»»
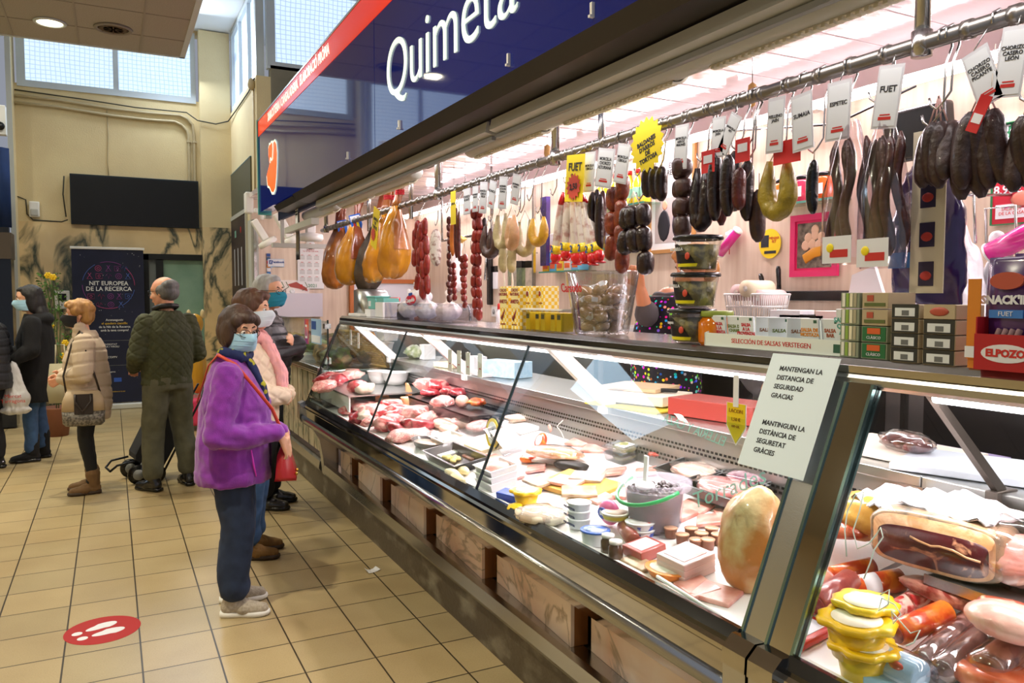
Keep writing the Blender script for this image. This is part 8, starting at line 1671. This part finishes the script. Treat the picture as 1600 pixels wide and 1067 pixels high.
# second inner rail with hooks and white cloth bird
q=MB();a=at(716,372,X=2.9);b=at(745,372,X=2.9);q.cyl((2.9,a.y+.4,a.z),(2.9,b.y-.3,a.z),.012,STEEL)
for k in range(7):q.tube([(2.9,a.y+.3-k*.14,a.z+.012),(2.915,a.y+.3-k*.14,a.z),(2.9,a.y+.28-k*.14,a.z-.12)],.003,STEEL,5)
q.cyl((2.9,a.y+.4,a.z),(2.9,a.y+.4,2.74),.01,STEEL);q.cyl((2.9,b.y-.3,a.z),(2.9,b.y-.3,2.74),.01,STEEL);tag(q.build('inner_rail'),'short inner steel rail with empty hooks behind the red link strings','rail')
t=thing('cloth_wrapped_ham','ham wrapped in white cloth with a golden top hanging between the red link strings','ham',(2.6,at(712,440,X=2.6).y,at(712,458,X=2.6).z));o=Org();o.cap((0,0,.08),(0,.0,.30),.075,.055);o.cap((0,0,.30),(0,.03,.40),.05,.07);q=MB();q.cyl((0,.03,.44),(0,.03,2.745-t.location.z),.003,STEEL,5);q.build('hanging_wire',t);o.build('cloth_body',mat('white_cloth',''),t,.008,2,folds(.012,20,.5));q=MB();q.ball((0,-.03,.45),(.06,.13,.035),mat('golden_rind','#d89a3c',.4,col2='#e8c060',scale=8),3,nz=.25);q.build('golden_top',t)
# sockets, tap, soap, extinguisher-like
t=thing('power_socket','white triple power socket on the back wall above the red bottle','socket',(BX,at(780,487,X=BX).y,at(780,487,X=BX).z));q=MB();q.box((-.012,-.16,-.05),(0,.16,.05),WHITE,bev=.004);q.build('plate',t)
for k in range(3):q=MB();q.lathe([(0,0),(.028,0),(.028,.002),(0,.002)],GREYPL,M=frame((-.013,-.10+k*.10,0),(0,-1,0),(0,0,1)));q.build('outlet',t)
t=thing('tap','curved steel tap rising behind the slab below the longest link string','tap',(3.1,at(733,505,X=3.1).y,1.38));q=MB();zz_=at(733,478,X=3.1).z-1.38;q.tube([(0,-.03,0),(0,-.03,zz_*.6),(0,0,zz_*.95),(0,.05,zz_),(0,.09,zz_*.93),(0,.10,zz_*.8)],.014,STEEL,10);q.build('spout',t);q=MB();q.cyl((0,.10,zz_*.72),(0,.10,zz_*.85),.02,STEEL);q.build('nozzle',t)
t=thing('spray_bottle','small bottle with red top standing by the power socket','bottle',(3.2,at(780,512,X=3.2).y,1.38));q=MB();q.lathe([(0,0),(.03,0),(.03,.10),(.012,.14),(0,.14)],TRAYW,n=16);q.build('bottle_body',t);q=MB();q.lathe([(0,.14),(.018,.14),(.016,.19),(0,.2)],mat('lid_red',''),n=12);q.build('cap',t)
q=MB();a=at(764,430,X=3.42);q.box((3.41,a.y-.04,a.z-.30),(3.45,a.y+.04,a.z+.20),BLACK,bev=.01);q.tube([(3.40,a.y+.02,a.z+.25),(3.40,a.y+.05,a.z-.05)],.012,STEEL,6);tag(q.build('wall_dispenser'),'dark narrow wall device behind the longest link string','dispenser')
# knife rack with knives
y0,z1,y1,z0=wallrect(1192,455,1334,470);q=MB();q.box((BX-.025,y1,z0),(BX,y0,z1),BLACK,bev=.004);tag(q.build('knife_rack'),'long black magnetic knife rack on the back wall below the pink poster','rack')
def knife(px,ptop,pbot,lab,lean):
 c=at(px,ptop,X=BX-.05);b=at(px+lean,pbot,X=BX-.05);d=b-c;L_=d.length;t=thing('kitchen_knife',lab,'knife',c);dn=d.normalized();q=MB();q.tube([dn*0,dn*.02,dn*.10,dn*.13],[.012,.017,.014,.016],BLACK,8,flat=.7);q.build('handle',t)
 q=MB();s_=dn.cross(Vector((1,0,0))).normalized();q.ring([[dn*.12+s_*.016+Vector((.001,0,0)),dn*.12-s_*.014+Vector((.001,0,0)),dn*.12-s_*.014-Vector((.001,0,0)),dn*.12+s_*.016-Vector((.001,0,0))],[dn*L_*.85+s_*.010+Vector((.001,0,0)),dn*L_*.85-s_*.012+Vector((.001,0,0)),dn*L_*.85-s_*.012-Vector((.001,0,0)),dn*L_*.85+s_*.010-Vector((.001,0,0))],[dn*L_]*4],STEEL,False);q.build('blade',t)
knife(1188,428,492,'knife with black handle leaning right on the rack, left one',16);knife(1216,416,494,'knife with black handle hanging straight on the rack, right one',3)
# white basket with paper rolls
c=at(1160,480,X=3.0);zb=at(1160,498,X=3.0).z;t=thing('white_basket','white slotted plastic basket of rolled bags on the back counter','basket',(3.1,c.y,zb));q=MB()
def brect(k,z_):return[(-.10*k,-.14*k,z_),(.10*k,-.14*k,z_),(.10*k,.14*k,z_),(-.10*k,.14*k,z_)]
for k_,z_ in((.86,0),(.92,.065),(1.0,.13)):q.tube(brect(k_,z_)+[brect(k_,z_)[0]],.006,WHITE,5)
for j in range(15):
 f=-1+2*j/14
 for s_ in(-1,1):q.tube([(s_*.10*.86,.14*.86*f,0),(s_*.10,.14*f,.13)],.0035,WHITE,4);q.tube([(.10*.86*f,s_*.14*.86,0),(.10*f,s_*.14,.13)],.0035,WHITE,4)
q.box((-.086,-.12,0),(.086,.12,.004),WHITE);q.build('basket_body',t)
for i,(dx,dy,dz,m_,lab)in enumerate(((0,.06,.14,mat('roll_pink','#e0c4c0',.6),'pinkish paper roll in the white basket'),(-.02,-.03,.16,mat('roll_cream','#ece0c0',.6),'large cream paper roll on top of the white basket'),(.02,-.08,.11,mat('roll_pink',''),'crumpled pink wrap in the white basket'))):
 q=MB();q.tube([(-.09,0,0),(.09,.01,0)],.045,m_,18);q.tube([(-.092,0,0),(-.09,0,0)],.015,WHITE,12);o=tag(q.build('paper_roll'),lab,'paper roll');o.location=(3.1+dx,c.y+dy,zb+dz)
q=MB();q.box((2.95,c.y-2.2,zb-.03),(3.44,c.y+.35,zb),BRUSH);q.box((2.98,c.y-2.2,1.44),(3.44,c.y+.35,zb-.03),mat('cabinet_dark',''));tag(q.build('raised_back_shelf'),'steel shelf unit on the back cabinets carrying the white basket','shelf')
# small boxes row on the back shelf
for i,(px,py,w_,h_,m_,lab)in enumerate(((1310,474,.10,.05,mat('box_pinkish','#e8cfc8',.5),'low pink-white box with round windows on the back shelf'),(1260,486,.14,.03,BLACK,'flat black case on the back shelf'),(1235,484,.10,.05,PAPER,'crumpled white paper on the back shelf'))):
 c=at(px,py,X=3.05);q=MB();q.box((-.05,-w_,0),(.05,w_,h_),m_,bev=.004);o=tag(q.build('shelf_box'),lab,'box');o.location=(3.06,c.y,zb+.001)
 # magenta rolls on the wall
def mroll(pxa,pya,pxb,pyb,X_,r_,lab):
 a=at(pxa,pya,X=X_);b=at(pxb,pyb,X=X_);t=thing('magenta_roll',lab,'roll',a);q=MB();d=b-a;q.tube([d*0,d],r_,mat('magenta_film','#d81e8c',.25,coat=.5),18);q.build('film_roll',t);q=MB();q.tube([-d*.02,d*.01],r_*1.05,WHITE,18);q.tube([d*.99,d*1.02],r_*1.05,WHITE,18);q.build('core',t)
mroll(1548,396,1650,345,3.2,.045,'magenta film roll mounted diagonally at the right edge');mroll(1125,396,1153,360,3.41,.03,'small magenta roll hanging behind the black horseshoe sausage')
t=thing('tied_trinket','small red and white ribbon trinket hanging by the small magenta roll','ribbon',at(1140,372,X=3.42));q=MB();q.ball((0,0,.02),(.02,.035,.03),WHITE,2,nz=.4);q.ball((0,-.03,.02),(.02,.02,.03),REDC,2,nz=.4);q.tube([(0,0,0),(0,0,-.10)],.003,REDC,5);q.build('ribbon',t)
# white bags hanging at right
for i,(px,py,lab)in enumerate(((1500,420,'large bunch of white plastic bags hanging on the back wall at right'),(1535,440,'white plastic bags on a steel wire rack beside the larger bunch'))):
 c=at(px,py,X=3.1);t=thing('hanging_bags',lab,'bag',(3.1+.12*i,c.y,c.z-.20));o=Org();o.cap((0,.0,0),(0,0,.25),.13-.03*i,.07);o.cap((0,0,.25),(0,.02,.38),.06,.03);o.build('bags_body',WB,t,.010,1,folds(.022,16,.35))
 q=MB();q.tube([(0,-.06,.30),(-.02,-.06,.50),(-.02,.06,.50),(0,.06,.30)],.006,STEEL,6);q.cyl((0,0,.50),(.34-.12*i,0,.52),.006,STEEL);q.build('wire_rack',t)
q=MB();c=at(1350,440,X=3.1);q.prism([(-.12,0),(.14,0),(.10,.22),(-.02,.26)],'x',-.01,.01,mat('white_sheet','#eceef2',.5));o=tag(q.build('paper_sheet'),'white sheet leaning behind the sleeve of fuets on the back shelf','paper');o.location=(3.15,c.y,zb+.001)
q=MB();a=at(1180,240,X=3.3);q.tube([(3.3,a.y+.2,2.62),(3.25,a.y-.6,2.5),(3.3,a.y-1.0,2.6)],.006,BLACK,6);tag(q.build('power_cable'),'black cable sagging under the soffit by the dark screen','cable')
««
»»
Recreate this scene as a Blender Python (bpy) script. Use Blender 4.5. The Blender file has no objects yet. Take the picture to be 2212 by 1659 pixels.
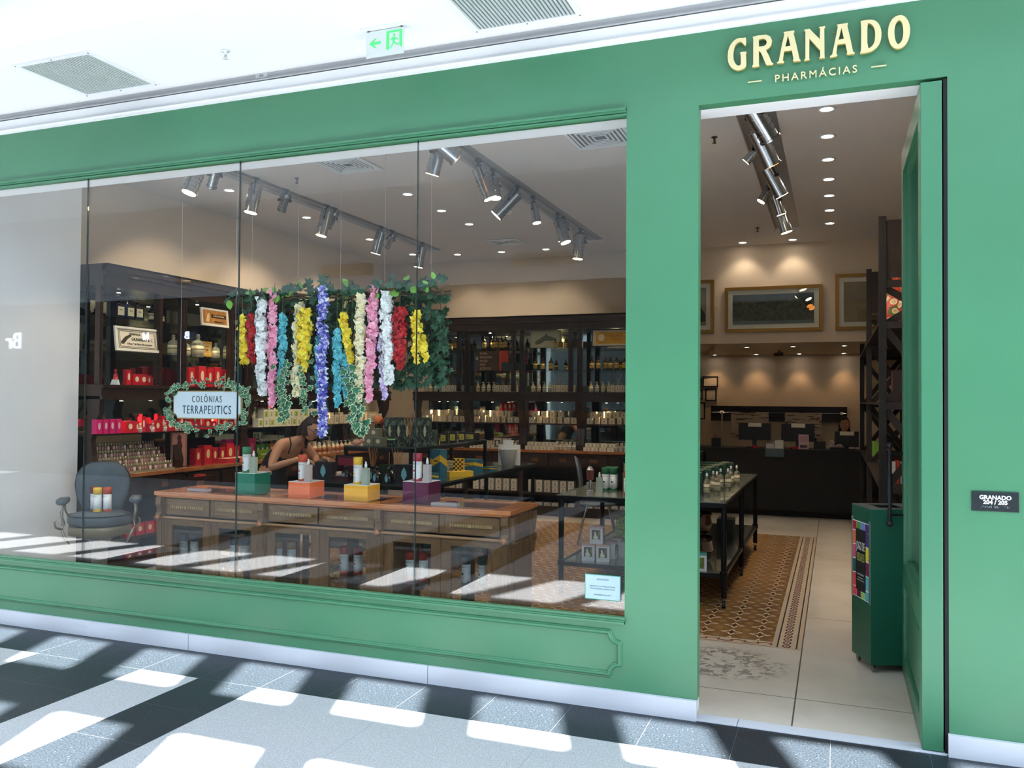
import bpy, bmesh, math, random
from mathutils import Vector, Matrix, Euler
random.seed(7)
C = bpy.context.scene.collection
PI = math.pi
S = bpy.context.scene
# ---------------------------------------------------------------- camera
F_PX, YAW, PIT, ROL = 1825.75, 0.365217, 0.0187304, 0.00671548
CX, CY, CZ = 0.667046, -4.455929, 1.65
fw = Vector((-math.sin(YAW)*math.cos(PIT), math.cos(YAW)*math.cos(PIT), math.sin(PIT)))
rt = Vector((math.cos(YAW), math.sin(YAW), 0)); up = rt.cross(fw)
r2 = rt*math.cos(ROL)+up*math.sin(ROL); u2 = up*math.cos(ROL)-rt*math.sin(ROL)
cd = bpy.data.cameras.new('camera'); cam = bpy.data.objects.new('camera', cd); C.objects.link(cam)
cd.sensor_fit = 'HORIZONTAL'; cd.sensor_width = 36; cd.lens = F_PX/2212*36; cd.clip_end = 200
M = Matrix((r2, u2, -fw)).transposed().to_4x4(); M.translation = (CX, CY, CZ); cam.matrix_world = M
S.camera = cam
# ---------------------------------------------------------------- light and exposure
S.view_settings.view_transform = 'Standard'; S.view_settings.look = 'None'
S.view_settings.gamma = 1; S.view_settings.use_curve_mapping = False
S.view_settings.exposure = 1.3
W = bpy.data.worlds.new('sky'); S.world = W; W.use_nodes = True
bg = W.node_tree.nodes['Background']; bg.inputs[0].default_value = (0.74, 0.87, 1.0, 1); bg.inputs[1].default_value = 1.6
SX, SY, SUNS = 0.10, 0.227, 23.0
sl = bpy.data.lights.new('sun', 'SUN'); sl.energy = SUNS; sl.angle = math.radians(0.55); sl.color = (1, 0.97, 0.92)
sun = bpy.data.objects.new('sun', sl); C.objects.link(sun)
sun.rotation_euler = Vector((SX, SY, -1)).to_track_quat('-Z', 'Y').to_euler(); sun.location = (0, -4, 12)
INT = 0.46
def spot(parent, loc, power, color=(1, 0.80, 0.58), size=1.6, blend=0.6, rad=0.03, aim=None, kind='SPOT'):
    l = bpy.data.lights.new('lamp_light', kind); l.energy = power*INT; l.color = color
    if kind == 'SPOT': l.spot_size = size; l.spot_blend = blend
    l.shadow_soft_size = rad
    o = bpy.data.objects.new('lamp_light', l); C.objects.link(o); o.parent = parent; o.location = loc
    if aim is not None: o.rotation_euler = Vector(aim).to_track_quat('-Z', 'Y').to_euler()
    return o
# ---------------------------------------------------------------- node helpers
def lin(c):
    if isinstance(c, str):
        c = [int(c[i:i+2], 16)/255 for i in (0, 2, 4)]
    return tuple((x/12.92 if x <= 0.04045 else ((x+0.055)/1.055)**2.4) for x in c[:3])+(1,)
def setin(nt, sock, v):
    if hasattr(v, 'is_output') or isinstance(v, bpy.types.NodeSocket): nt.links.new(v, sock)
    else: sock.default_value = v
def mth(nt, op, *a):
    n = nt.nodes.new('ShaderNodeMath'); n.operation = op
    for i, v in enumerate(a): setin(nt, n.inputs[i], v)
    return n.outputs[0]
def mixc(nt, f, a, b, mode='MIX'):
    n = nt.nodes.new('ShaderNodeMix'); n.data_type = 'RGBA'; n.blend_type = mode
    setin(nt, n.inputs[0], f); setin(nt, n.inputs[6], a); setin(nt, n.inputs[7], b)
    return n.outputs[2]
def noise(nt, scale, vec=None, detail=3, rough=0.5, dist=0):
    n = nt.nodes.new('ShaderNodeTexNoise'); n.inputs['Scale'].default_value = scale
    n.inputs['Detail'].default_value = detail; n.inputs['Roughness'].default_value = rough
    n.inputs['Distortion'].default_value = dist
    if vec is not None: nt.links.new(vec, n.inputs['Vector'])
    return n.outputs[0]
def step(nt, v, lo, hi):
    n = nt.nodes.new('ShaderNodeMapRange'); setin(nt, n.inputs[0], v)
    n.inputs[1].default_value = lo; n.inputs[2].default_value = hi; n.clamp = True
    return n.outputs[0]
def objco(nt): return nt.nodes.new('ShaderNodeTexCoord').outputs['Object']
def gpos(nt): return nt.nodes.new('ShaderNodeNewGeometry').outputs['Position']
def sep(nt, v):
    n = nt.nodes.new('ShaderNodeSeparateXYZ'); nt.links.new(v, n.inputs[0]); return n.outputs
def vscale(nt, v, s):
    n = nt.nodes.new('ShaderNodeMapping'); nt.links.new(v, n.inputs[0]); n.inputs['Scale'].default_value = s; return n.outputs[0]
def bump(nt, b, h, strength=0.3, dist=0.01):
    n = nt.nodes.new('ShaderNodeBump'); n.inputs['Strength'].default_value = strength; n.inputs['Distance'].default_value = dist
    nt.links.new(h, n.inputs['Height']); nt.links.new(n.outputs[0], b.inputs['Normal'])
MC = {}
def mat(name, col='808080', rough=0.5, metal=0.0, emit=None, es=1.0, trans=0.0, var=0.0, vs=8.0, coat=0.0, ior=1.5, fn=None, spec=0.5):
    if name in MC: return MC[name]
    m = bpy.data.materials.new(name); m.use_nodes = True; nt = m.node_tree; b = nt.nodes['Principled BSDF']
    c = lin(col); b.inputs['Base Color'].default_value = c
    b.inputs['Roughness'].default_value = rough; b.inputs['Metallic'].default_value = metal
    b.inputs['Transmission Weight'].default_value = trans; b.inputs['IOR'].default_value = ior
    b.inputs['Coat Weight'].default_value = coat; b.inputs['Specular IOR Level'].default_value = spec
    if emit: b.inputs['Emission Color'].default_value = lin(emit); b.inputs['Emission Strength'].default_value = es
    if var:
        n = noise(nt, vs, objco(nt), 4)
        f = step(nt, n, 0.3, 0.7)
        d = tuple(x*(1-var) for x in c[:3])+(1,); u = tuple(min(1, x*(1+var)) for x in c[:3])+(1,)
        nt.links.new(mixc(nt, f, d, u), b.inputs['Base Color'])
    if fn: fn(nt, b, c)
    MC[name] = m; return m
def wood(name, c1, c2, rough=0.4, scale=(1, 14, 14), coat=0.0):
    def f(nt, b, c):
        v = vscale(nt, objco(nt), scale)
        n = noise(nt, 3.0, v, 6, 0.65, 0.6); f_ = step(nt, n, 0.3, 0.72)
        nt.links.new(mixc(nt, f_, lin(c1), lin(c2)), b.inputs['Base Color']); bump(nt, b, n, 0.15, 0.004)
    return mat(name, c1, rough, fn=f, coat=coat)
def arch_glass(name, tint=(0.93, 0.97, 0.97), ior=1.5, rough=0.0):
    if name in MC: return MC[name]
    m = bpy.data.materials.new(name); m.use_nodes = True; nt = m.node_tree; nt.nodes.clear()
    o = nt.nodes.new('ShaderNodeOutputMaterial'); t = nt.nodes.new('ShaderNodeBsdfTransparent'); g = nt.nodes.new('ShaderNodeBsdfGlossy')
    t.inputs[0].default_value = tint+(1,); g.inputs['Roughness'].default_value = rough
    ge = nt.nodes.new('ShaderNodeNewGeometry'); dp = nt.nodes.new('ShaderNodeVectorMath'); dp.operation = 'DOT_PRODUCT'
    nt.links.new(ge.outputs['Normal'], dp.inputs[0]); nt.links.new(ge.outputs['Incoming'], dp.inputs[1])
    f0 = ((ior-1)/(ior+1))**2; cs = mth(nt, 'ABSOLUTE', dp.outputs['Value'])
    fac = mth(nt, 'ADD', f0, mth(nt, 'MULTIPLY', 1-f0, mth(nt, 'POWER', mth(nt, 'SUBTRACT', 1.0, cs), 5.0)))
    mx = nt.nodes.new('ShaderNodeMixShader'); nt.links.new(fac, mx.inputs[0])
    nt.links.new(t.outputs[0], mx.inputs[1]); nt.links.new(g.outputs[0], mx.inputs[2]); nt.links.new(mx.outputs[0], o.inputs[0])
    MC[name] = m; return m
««
- **Your objective**
Search the entries for the word "pixels" and copy every line that has it.

- **Expected answer**
Keep writing the Blender script for this image. This is part 8, starting at line 1671. This part finishes the script. Treat the picture as 1600 pixels wide and 1067 pixels high.
Recreate this scene as a Blender Python (bpy) script. Use Blender 4.5. The Blender file has no objects yet. Take the picture to be 2212 by 1659 pixels.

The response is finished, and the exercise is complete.